I confessed that I had not.

"Well, this woman is that kind of person. I thought, when I first met her, that getting to know somebody who lived her whole life, every minute, every day, without even a thought, not even a hint of God, would be a real revelation for me. I figured that she must be strange, different, like somebody from another planet."

"You know what I found out?" he asked, getting close to my face, gripping me by the collar of my overcoat.

"No, what did you find out?" I asked.

"There’s not a damn bit of difference between her and me. She isn’t somebody strange; she is just like your average, everyday, commonsense American. Like me, she never wonders, ‘What does God want me to do now?’ Like me, she doesn’t lose sleep expecting God to come down and do something about the world. She just goes about her life, deciding on the basis of what’s in her own best interest, what’s practical, what’s possible. That little ‘godless communist’ could pass for you or me anytime."

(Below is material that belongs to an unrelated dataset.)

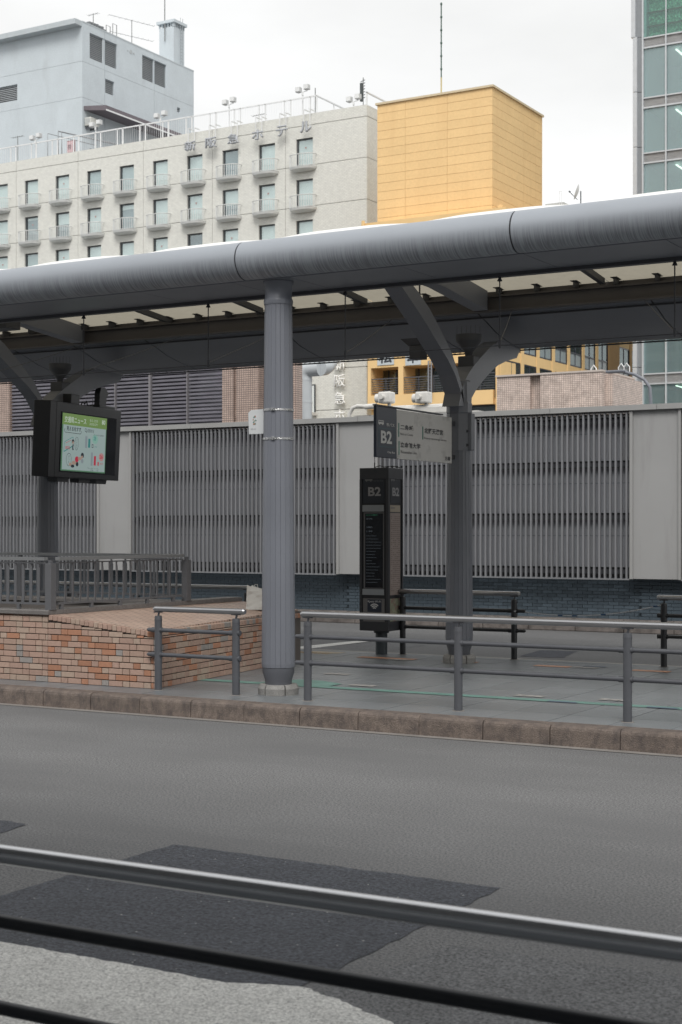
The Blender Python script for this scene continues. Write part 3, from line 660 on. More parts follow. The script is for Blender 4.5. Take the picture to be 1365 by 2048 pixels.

In discussions of bombs, Volvos, church pensions and what to do on Tuesday, survival cannot be the issue. We follow one who preached that civilization as we know it is passing away, whether we get a mutually verifiable arms agreement or not. Perhaps that’s how we got into this nuclear mess to begin with: survival became the issue for us -- the only issue. What can a people who have nothing else but survival to live for do except to build bigger bombs? As long as that’s the only issue, the only point of living, the only standard by which to judge our actions, we shall cling to our bombs as the only transcendence we have. Even though it isn’t much, as gods go, the bomb is all we have. So we will hold tight.

As his disciples flee into the darkness with their swords, he is dragged away by Caesar’s men who come after him with the sword. The sacrificial victim of "civilization as we know it," he bids us to let go.